Talvez seja pela nossa cultura ocidental cristã, que cultua a culpa (e o pecado) como ante-sala do arrependimento e da remissão. Se não houvesse pecado e culpa, para que o perdão?
Agora imagine isso no futebol, essa paixão sem limites que contamina nove em cada dez brasileiros. Pior: não se trata de um campeonato qualquer, é da Copa do Mundo que se fala, essa coisa monstruosa que a cada quatro anos põe em causa o talento, a garra e o patriotismo de onze atletas e a sapiência e a capacidade de comando de um técnico. Tudo isso sob os olhares atentos, rigorosos e tensos de milhões de telespectadores. O herói de hoje se converte no mais reles vilão no dia (ou no jogo) seguinte como que por um lance de mágica.
Dunga, contra a Rede Globo e tudo, às vésperas do jogo com a Holanda ostentava índice de popularidade perto do alcançado pelo presidente Lula. Um fenômeno. Felipe Melo, o meia-armador que deu o passe para o gol de Robinho, num instante conquistou o grau de gênio: “Que visão de jogo! Na medida!”, elogiavam narradores entusiastas. No segundo tempo, porém, após a falha no primeiro gol holandês e sobretudo depois da expulsão de campo, virou um medíocre e desequilibrado meio-campista. Um perfeito vilão.
Agora se multiplicam as resenhas esportivas no rádio e na TV, artigos e balanços retrospectivos nos jornais e nos sites especializados, todos focados numa única e exclusiva obsessão: achar o culpado.
Claro que é Dunga! Ou alguém conhece algum fracasso em torneio tão importante em que o técnico não seja o caudatário natural da santa ira dos apaixonados torcedores?

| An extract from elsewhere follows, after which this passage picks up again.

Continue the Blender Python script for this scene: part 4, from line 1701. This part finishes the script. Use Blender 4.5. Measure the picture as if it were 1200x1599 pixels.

Tudo bem que a maioria já punha em dúvida a capacidade de Dunga, desejava um futebol vistoso, que fizesse jus à fama de melhor do mundo. Mesmo que não ganhasse, pois o que vale é a beleza da vida e não necessariamente a vitória, asseverou o ex-craque Sócrates em entrevista à revista Caros Amigos. Só uma minoria compreendia a estratégia do gaucho hoje chamado pejorativamente de “anão”, de vencer a batalha no meio do campo e liquidar o adversário através da criatividade dos nossos atacantes. Mesmo se sabendo que de 1974 para cá, nenhuma seleção foi campeã jogando aberto e priorizando o chamado futebol arte.
Bom, a Pátria está salva: o culpado existe. Agora podemos dormir em paz e voltar nossas energias para a outra guerra que se aproxima.